TASK TO CARRY OUT: Repeat exactly the lines from the start of the material below up to and including the "by pilasters', 'wall')" line.
-- start of DATA EXTRACT --
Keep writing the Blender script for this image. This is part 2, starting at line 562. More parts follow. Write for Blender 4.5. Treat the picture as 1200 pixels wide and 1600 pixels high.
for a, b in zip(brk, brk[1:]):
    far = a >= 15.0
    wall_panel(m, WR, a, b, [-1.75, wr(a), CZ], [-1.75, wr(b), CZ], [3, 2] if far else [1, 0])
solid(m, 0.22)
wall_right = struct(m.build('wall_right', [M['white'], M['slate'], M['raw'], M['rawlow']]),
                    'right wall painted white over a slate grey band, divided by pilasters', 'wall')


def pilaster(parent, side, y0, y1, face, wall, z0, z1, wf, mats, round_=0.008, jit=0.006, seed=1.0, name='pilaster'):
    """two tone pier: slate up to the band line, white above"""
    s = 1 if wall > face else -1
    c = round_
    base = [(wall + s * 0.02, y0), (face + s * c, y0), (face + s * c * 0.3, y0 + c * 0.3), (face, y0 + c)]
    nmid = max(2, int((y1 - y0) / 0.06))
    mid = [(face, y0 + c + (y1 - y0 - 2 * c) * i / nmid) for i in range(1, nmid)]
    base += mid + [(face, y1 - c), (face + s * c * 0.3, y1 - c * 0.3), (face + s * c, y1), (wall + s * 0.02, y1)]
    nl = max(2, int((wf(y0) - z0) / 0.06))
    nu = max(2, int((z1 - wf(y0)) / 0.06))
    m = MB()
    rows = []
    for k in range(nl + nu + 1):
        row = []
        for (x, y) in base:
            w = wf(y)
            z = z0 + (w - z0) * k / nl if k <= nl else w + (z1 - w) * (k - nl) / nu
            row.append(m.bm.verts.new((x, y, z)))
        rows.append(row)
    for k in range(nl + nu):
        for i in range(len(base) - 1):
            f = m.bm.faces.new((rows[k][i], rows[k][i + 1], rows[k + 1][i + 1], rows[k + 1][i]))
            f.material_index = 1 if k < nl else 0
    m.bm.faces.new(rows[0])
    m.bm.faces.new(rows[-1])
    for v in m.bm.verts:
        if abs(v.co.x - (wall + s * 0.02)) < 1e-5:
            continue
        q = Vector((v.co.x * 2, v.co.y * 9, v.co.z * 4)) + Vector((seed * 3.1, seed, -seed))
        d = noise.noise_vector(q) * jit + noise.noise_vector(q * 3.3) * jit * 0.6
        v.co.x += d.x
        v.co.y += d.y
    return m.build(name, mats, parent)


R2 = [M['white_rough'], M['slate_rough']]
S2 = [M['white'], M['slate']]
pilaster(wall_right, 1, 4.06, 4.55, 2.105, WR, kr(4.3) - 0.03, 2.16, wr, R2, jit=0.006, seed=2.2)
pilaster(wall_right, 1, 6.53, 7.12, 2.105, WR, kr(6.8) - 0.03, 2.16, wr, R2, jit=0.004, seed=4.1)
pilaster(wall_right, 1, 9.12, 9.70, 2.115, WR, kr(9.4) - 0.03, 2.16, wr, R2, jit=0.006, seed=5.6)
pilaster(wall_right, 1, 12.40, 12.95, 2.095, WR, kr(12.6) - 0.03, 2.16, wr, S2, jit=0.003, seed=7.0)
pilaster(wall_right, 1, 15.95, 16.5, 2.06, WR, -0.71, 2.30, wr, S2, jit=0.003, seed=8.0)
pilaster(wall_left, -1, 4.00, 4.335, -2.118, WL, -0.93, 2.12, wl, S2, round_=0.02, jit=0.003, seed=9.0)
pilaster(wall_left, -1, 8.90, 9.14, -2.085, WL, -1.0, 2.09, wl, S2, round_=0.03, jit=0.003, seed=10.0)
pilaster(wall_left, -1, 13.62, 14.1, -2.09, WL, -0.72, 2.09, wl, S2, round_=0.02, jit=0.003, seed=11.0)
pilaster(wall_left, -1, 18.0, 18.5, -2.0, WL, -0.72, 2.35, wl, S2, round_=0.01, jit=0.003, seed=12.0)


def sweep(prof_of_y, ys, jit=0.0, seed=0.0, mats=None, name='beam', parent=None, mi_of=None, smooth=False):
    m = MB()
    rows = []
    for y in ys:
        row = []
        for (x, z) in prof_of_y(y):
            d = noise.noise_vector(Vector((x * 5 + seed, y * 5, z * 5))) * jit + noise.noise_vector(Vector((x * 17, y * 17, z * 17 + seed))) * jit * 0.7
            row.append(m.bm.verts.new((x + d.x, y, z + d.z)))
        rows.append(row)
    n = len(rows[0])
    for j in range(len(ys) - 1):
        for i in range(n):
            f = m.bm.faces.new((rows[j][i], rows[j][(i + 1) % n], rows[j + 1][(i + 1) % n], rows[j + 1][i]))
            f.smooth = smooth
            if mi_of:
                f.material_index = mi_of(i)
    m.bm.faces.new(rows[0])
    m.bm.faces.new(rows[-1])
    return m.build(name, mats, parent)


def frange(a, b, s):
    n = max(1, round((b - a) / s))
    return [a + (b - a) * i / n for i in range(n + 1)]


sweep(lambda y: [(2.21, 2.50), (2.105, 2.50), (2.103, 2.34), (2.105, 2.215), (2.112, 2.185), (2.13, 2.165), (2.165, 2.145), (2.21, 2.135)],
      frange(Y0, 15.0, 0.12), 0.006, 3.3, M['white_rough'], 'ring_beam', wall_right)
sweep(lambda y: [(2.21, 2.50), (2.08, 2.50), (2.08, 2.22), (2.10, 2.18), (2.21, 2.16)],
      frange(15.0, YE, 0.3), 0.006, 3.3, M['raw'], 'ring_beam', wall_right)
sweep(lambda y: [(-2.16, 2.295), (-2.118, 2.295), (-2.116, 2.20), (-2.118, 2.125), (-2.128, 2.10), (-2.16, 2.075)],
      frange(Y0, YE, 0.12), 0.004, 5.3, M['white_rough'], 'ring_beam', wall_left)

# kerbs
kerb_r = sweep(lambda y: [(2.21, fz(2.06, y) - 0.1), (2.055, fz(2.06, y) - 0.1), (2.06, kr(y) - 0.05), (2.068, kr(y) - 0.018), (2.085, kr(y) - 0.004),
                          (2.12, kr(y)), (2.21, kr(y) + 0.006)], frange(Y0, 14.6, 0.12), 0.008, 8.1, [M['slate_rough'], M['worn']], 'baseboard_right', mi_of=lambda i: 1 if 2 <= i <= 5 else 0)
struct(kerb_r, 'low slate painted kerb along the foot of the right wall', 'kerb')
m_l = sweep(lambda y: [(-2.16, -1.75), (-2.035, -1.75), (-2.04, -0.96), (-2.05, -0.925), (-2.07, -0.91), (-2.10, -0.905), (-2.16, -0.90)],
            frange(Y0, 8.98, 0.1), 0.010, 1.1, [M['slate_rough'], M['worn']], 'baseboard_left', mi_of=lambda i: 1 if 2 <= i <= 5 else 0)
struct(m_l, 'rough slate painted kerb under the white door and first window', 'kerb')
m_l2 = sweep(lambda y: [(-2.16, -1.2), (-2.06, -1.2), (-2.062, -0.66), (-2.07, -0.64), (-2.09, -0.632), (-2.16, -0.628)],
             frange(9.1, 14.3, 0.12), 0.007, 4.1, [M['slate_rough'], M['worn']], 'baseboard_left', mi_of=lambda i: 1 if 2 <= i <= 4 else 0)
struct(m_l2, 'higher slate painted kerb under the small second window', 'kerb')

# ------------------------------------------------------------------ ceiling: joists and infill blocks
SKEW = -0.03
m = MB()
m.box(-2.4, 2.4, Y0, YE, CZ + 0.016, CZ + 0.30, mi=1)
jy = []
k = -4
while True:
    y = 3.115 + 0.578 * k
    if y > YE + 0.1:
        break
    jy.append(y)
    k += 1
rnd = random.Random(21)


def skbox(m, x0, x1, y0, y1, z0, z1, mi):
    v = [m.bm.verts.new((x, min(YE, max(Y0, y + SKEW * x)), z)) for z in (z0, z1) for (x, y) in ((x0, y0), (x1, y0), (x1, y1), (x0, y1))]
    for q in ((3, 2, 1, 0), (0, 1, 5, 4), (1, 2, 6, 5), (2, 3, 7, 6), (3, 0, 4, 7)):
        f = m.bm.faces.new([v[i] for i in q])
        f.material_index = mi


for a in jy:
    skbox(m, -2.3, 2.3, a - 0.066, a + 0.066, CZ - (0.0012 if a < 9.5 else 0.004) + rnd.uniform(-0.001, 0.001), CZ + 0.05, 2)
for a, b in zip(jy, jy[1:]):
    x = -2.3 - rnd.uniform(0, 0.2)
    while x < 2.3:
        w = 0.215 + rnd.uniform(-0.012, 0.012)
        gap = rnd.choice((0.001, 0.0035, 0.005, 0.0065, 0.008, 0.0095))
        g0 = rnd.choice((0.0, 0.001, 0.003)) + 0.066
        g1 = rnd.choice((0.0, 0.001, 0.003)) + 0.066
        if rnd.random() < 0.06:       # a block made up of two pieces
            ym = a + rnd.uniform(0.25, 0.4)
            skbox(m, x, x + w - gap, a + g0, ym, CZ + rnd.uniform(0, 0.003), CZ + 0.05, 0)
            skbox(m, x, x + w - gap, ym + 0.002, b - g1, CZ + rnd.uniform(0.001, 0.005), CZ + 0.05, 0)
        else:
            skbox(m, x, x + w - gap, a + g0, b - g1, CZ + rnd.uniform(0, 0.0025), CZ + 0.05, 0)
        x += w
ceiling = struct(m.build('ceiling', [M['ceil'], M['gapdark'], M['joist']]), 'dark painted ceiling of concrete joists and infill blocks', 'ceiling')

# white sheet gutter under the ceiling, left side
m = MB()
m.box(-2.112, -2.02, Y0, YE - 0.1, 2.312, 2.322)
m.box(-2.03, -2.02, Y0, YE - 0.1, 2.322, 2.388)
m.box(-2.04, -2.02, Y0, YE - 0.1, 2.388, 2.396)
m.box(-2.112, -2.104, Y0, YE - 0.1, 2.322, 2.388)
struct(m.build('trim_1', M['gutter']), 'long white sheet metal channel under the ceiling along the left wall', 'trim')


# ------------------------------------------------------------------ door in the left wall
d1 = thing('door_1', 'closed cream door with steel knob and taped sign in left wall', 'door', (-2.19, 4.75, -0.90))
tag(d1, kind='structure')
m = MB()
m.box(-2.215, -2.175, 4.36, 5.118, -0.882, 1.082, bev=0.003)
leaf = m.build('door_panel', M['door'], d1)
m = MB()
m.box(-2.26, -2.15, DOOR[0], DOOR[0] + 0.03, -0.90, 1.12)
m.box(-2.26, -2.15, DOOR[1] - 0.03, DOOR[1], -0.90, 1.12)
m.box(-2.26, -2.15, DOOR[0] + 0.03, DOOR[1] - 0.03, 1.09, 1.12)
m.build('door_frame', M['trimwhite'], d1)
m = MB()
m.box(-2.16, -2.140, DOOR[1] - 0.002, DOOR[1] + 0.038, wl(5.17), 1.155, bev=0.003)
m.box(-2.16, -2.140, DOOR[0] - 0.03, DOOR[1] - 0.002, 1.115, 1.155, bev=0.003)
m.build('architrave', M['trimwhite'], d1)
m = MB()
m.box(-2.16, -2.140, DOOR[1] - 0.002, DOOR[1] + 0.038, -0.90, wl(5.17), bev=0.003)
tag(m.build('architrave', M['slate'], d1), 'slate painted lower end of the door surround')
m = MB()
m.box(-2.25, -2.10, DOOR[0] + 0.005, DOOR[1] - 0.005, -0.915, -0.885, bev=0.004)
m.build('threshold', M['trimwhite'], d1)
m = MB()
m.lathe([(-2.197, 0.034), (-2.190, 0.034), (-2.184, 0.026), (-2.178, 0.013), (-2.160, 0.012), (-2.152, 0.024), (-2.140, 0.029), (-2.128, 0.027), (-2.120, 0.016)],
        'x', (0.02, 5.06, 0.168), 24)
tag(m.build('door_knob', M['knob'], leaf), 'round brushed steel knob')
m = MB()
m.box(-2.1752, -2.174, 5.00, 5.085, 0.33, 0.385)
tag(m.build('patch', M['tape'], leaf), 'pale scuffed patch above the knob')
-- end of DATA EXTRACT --
RESULT FOR THIS TASK:
Keep writing the Blender script for this image. This is part 2, starting at line 562. More parts follow. Write for Blender 4.5. Treat the picture as 1200 pixels wide and 1600 pixels high.
for a, b in zip(brk, brk[1:]):
    far = a >= 15.0
    wall_panel(m, WR, a, b, [-1.75, wr(a), CZ], [-1.75, wr(b), CZ], [3, 2] if far else [1, 0])
solid(m, 0.22)
wall_right = struct(m.build('wall_right', [M['white'], M['slate'], M['raw'], M['rawlow']]),
                    'right wall painted white over a slate grey band, divided by pilasters', 'wall')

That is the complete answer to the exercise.